Anyways, this is great for when you’re in the mood of something not quite like any other books in YA but still want that teenager-y feel to the story. I found myself falling in love with the idea of the game, not so much with the characters (though Emika was pretty great, she just seemed to be conveniently placed throughout). 
Also, be prepared to fangirl over the Phoenix Riders because they’re absolutely amazing and the diversity is insane. 
I give this a whopping 5 stars because in all truth, I have yet to find a PERFECT book and I don’t want to give anything less than a 5 just because I haven’t been able to find one.
Great job you genius Marie Lu. Now give me the sequel, pretty please.
Scale – 1 = none, 2 = once or twice, 3 = neutral amount, 4 = at least once a chapter, 5 = an excessive amount
Graphic Scenes/Violence:
1   2   3   4   5
Age Range Recommendation:
 As I have mentioned before, this is pure young adult. Nothing out of place occurs throughout the whole book that a teenager can’t handle.
Crude or Profane language:
 1   2   3   4   5
Drug or Alcohol Content:
 No drugs; only mention of them being sold in the “Dark World” (the black market inside the Neuro Link). One moment did occur when the team were about to play a shots game but Emika physically leaves before the scene progresses.
Suggestive Scenes:
1   2   3   4   5
Some might argue that something between them could have happened once or twice but nothing ever did. 
In fact, they stopped the relationship in general after she found out he wanted to control the minds of every Neuro Link user. Which is a good thing she did.

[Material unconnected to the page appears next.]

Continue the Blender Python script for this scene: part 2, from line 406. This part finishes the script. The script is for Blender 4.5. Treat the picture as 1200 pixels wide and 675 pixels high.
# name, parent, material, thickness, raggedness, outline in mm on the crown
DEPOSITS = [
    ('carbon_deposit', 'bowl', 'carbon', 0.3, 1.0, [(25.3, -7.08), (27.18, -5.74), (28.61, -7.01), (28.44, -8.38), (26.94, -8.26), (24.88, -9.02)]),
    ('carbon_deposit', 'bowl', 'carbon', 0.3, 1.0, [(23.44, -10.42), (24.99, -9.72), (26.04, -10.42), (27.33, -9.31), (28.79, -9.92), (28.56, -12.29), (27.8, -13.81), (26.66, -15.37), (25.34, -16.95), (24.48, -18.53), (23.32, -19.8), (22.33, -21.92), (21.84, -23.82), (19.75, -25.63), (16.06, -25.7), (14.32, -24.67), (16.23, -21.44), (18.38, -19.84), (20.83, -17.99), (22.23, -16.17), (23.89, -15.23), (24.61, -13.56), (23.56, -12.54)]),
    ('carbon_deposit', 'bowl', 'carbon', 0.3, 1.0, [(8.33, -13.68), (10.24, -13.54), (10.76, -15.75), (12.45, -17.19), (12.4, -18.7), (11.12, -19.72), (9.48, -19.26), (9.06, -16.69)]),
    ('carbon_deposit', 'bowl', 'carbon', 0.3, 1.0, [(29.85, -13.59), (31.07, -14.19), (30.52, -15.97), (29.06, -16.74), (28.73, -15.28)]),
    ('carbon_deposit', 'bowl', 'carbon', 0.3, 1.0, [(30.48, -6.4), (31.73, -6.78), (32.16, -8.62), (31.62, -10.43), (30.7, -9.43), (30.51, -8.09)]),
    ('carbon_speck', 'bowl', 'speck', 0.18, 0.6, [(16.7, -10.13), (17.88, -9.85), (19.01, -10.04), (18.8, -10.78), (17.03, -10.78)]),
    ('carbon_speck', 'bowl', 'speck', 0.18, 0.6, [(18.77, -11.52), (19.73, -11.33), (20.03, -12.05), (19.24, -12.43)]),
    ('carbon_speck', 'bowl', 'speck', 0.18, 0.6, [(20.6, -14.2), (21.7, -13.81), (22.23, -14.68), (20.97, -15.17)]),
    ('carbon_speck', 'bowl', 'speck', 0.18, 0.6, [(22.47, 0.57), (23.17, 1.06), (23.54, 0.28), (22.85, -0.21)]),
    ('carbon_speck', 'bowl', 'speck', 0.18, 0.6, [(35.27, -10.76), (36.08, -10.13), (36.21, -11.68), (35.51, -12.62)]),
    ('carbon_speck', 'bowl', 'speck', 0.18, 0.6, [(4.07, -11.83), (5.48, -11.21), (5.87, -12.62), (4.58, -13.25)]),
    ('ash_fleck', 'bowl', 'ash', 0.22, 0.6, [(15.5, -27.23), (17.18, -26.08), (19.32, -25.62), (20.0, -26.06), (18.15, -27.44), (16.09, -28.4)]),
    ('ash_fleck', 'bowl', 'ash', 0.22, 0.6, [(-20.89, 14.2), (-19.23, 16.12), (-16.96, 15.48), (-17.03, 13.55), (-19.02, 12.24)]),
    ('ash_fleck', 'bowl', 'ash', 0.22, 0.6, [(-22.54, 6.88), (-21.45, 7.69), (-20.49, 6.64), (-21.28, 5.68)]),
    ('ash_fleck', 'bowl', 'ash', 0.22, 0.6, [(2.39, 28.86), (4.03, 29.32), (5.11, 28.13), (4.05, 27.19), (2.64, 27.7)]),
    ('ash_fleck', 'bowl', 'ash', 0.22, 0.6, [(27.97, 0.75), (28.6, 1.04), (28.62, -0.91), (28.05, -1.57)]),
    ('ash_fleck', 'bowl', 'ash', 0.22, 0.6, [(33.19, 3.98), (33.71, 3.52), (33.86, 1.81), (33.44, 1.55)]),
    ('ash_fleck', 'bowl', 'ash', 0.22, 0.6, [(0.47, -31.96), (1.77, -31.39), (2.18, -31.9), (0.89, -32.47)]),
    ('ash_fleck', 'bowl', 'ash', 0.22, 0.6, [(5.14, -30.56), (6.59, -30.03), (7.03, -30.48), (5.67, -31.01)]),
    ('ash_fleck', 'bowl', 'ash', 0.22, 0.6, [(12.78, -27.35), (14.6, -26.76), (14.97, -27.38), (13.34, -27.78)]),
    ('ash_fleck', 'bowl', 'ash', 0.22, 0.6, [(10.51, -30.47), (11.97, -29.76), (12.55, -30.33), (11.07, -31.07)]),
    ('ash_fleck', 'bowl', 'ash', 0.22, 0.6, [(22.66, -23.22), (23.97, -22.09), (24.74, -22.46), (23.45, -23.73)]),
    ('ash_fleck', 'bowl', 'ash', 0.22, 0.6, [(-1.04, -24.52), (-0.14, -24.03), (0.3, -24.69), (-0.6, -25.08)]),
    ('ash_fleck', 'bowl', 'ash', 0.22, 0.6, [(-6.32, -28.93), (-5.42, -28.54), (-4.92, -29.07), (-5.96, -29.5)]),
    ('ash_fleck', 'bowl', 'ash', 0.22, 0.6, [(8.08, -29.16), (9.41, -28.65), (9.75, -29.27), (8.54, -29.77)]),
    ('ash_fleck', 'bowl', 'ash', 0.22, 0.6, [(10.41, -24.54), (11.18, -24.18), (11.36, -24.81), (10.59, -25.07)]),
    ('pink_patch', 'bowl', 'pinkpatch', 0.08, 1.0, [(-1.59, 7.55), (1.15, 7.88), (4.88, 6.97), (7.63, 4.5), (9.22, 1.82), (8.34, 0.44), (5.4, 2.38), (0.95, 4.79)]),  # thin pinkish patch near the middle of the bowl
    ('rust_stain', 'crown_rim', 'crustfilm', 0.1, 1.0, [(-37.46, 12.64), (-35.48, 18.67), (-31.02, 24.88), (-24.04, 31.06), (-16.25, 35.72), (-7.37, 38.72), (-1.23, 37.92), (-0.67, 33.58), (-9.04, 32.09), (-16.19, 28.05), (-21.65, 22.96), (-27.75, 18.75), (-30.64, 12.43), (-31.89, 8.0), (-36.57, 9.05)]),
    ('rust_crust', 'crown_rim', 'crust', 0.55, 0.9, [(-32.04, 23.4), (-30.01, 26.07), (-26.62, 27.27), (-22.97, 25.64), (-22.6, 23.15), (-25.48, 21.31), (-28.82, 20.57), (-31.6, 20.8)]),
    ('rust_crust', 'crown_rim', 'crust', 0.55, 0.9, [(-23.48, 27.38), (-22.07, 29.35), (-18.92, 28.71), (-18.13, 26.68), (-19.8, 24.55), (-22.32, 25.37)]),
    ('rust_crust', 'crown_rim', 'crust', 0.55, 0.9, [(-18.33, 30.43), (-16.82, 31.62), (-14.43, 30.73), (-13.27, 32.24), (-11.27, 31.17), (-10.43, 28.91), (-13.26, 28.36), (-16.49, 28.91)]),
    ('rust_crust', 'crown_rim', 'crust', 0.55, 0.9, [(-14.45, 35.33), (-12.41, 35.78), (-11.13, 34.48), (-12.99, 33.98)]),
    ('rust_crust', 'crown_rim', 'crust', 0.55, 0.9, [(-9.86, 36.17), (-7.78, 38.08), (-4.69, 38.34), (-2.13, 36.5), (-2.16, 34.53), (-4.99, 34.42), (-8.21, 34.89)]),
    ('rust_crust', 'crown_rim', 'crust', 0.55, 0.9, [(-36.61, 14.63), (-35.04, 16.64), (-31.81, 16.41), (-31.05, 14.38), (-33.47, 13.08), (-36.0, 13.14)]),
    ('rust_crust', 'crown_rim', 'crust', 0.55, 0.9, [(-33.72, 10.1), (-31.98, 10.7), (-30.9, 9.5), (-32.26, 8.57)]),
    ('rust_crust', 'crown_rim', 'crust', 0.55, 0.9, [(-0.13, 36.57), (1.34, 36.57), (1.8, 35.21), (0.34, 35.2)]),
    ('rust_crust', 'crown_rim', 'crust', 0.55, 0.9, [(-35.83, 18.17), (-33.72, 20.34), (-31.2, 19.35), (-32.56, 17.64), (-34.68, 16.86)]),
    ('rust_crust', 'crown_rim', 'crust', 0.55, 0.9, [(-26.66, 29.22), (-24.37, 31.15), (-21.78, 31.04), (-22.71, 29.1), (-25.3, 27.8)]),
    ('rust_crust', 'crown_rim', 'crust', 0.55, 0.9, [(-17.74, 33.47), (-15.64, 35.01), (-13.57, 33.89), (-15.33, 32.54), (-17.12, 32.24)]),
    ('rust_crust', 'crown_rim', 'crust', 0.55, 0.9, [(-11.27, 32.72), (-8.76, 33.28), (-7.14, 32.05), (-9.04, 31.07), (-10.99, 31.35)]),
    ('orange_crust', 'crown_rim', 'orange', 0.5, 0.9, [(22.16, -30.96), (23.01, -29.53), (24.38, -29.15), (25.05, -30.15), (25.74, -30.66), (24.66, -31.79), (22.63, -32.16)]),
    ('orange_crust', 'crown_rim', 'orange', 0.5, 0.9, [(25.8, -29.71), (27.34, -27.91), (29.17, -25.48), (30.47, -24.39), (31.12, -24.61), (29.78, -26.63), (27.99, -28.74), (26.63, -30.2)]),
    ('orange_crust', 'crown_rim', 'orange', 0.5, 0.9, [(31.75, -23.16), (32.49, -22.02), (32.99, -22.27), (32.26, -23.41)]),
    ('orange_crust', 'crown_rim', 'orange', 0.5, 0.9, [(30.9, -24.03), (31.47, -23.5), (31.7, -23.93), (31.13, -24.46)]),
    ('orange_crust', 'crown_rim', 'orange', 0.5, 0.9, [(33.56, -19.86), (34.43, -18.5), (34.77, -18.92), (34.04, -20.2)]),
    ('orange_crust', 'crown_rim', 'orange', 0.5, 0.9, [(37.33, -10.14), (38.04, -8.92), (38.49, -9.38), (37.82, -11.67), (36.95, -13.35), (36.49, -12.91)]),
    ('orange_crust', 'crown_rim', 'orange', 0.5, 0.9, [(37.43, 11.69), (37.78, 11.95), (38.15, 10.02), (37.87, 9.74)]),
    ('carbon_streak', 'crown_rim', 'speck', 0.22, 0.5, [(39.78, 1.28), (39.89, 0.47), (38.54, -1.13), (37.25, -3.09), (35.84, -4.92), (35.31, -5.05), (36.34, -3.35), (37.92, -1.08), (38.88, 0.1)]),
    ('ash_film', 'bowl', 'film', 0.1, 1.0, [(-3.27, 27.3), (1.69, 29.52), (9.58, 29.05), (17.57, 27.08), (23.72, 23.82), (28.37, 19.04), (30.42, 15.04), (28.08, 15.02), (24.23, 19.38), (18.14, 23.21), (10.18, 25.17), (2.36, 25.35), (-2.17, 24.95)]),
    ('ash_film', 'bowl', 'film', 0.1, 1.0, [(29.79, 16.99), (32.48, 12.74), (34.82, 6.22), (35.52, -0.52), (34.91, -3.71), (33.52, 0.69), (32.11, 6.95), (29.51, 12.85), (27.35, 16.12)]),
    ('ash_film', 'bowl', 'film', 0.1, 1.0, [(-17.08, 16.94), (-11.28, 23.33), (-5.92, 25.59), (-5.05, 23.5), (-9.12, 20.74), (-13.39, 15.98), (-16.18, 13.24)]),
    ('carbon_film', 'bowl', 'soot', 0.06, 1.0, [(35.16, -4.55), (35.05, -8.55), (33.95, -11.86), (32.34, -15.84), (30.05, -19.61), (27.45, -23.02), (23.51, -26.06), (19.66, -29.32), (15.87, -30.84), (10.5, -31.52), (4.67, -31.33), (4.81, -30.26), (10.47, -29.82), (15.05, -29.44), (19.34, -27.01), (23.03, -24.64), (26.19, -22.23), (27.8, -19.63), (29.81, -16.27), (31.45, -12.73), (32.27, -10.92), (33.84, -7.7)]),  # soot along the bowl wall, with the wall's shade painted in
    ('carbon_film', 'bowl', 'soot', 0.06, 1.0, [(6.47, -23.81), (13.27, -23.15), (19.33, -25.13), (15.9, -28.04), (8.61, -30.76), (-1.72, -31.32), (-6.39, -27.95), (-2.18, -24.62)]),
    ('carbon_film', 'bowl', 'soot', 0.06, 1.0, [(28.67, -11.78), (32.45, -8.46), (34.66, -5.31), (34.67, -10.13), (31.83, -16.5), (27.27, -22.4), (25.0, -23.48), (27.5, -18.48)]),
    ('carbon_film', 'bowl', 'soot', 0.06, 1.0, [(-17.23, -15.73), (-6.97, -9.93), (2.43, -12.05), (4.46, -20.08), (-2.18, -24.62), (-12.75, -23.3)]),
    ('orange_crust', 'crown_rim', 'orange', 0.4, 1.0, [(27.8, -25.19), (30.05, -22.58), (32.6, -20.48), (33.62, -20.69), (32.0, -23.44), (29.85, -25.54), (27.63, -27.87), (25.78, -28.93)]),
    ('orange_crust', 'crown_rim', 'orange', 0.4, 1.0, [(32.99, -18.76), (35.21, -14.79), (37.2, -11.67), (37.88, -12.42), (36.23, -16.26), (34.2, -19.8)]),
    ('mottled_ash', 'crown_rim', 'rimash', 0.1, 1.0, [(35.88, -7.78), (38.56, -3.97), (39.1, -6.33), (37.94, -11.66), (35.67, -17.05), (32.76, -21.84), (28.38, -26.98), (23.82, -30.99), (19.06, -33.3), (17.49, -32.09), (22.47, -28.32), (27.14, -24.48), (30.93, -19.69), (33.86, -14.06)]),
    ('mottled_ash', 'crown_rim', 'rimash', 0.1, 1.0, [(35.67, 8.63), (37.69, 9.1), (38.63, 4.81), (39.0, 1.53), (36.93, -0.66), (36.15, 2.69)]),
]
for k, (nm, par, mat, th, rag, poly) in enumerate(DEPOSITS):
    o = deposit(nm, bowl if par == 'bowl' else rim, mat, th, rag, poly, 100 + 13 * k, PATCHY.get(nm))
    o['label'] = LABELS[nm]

Acceptable for a Christian to read?
 Hmm, it’s okay to read this. There is no mention of God or of any religion only that technology is basically robbing humanity of its human side. They acknowledge that and the main character wants to help the world stop using it so much after the plot twist is revealed. Also, Emika goes to two parties (though only because it is a part of her mission as hunter to spy on her teammates) but I don’t remember her drinking or doing anything else, just plain working.